All one can say to this is that it is a load of rubbish – pardon the pun – but we have come to expect such from central government and its local clones, whatever their party colors.
Instead of making people recycle more people are just going to use black refuse sacks for anything over the “one bag a week quota” that they have generated in rubbish and dump said black sacks in the countryside, some woods or farmer's field, in parks and open spaces and such like.
This, far from doing anything for the environment is going to achieve just the opposite, namely lots of fly tipping and will only make matters worse.
Not that the politicians and such sitting in their ivory towers would ever see or notice this. They just see less refuse that the crews of the dust carts are collecting and which goes through the waste transfer site and therefore, more than likely, assume that people are recycling. It is all about targets yet again. Get real folks! And who is responsible of cleaning us the fly tipped refuse in farmer's fields and such? The victims themselves though this may include the local authority if it is their parks that are used as dumping grounds.

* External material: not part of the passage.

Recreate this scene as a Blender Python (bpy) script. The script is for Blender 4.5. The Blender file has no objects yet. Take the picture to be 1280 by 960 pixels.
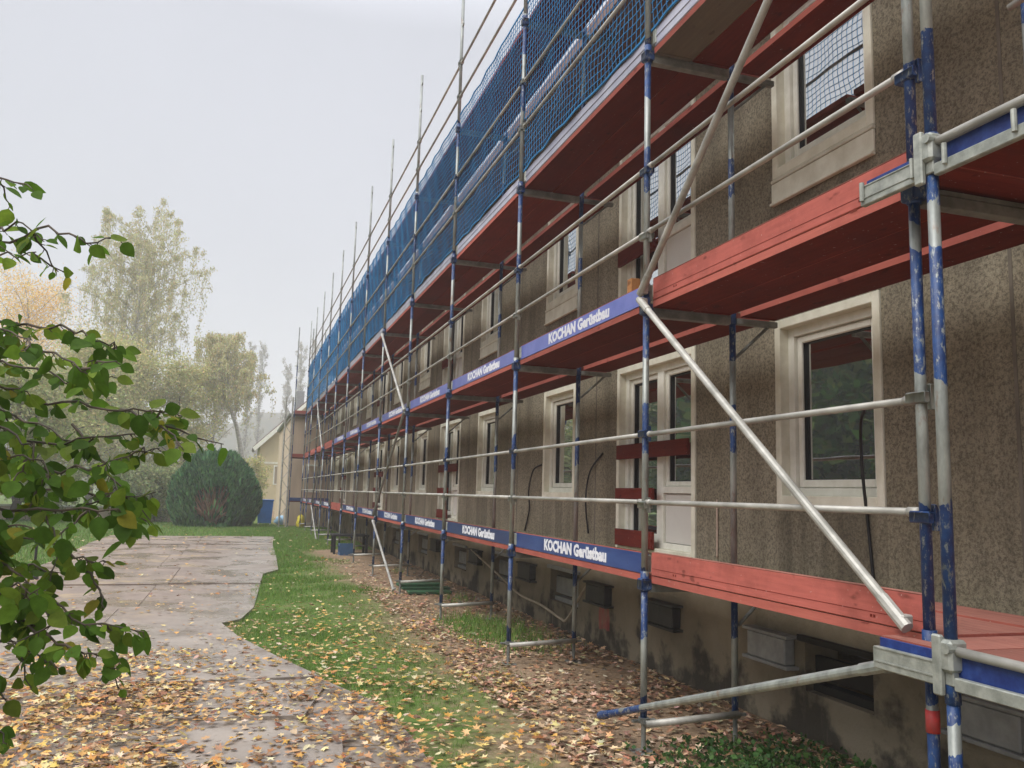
import bpy, math, random
import numpy as np
from mathutils import Vector, Matrix

random.seed(7)
rng = np.random.default_rng(11)
S = bpy.context.scene
COL = S.collection

# ------------------------------------------------------------------ camera
CAM = Vector((-2.7886, -5.4944, 0.5408))
YAW, PIT, ROL, FPX = 0.310497, 0.131057, 0.0275975, 1050.876
fw = Vector((math.sin(YAW)*math.cos(PIT), math.cos(YAW)*math.cos(PIT), math.sin(PIT)))
r0 = Vector((math.cos(YAW), -math.sin(YAW), 0))
u0 = r0.cross(fw)
rt = math.cos(ROL)*r0 + math.sin(ROL)*u0
up = -math.sin(ROL)*r0 + math.cos(ROL)*u0
cd = bpy.data.cameras.new('camera')
cam = bpy.data.objects.new('camera', cd); COL.objects.link(cam)
M4 = Matrix((rt, up, -fw)).transposed().to_4x4(); M4.translation = CAM
cam.matrix_world = M4
cd.sensor_width = 36; cd.lens = FPX/1280*36; cd.clip_start = 0.05; cd.clip_end = 3000
S.camera = cam

def at(px, py, depth):
    return CAM + depth*(fw + rt*((px-640)/FPX) - up*((py-480)/FPX))

# ------------------------------------------------------------------ world, sun, exposure
SUN_EL, SUN_AZ = math.radians(52), math.radians(250)
w = bpy.data.worlds.new('World'); S.world = w; w.use_nodes = True
nt = w.node_tree; nt.nodes.clear()
wo = nt.nodes.new('ShaderNodeOutputWorld'); bg = nt.nodes.new('ShaderNodeBackground')
sky = nt.nodes.new('ShaderNodeTexSky'); sky.sky_type = 'NISHITA'; sky.sun_disc = False
sky.sun_elevation = SUN_EL; sky.sun_rotation = SUN_AZ; sky.dust_density = 4; sky.air_density = 1.2
wmix = nt.nodes.new('ShaderNodeMixRGB'); wmix.inputs[0].default_value = 0.94
# cloud layer of an overcast day: about three times brighter overhead than at the horizon
wtc = nt.nodes.new('ShaderNodeTexCoord'); wsx = nt.nodes.new('ShaderNodeSeparateXYZ'); wmr = nt.nodes.new('ShaderNodeMapRange')
nt.links.new(wtc.outputs['Generated'], wsx.inputs[0]); nt.links.new(wsx.outputs[2], wmr.inputs[0])
wmr.inputs[1].default_value = .5; wmr.inputs[2].default_value = 1; wmr.inputs[3].default_value = 1; wmr.inputs[4].default_value = 4.4
wno = nt.nodes.new('ShaderNodeTexNoise'); wno.inputs['Scale'].default_value = 1.6; wno.inputs['Detail'].default_value = 5
nt.links.new(wtc.outputs['Generated'], wno.inputs['Vector'])
wnr = nt.nodes.new('ShaderNodeMapRange'); wnr.inputs[1].default_value = .3; wnr.inputs[2].default_value = .7; wnr.inputs[3].default_value = .94; wnr.inputs[4].default_value = 1.06
nt.links.new(wno.outputs[0], wnr.inputs[0])
wmu = nt.nodes.new('ShaderNodeMath'); wmu.operation = 'MULTIPLY'; nt.links.new(wmr.outputs[0], wmu.inputs[0]); nt.links.new(wnr.outputs[0], wmu.inputs[1])
wsc = nt.nodes.new('ShaderNodeVectorMath'); wsc.operation = 'SCALE'; wsc.inputs[0].default_value = (3.25, 3.32, 3.62)
nt.links.new(wmu.outputs[0], wsc.inputs['Scale']); nt.links.new(wsc.outputs[0], wmix.inputs[2])
nt.links.new(sky.outputs[0], wmix.inputs[1]); nt.links.new(wmix.outputs[0], bg.inputs[0])
bg.inputs[1].default_value = 0.1
nt.links.new(bg.outputs[0], wo.inputs[0])
sl = bpy.data.lights.new('sun', 'SUN'); sl.energy = 1.4; sl.angle = math.radians(40); sl.color = (1, .96, .9)
so = bpy.data.objects.new('sun', sl); COL.objects.link(so)
sd = Vector((math.sin(SUN_AZ)*math.cos(SUN_EL), math.cos(SUN_AZ)*math.cos(SUN_EL), math.sin(SUN_EL)))
so.rotation_euler = (-sd).to_track_quat('-Z', 'Y').to_euler()
so.location = (-10, -10, 30)
S.view_settings.view_transform = 'Standard'; S.view_settings.look = 'None'
S.view_settings.gamma = 1; S.view_settings.exposure = 1.0; S.view_settings.use_curve_mapping = False
S.render.engine = 'CYCLES'
S.cycles.use_denoising = True
try: S.cycles.denoiser = 'OPENIMAGEDENOISE'
except Exception: pass
S.cycles.max_bounces = 6; S.cycles.diffuse_bounces = 3; S.cycles.glossy_bounces = 3
S.cycles.transmission_bounces = 3; S.cycles.transparent_max_bounces = 12; S.cycles.volume_bounces = 2
S.cycles.caustics_reflective = False; S.cycles.caustics_refractive = False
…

Rather than penalizing residents who may not be able to recycle – for various reasons – or who indeed generate a great deal of non-recyclable refuse the governments should give people incentives to recycle, such as, for example, reverse vending machines – they work in the USA – or manned stations where aluminum cans and glass bottles (and maybe even plastic ones) could be returned to for cash, reduction in refuse collection costs, or other similar methods.
I know that, while reverse vending machines do work in the USA politicians, no doubt would claim that they could never work in Britain as Britain is different. The very same excuse that they use in regards of Britain putting stumbling blocks in the way of people wishing to have micro-generating stations and selling back to the grid at a proper rate.
Also, not every household has a car with which they can take things to the “Recycling Centers” nor is every household served by Kerbside Recycling Units.
This central government and its local clones, however, instead of giving people incentives to recycle are all about yet another way of raising revenue.
Encourage and enable people to recycle and reward those that do instead of punishing those that do not or who maybe cannot. But that does not generate money to be spent elsewhere.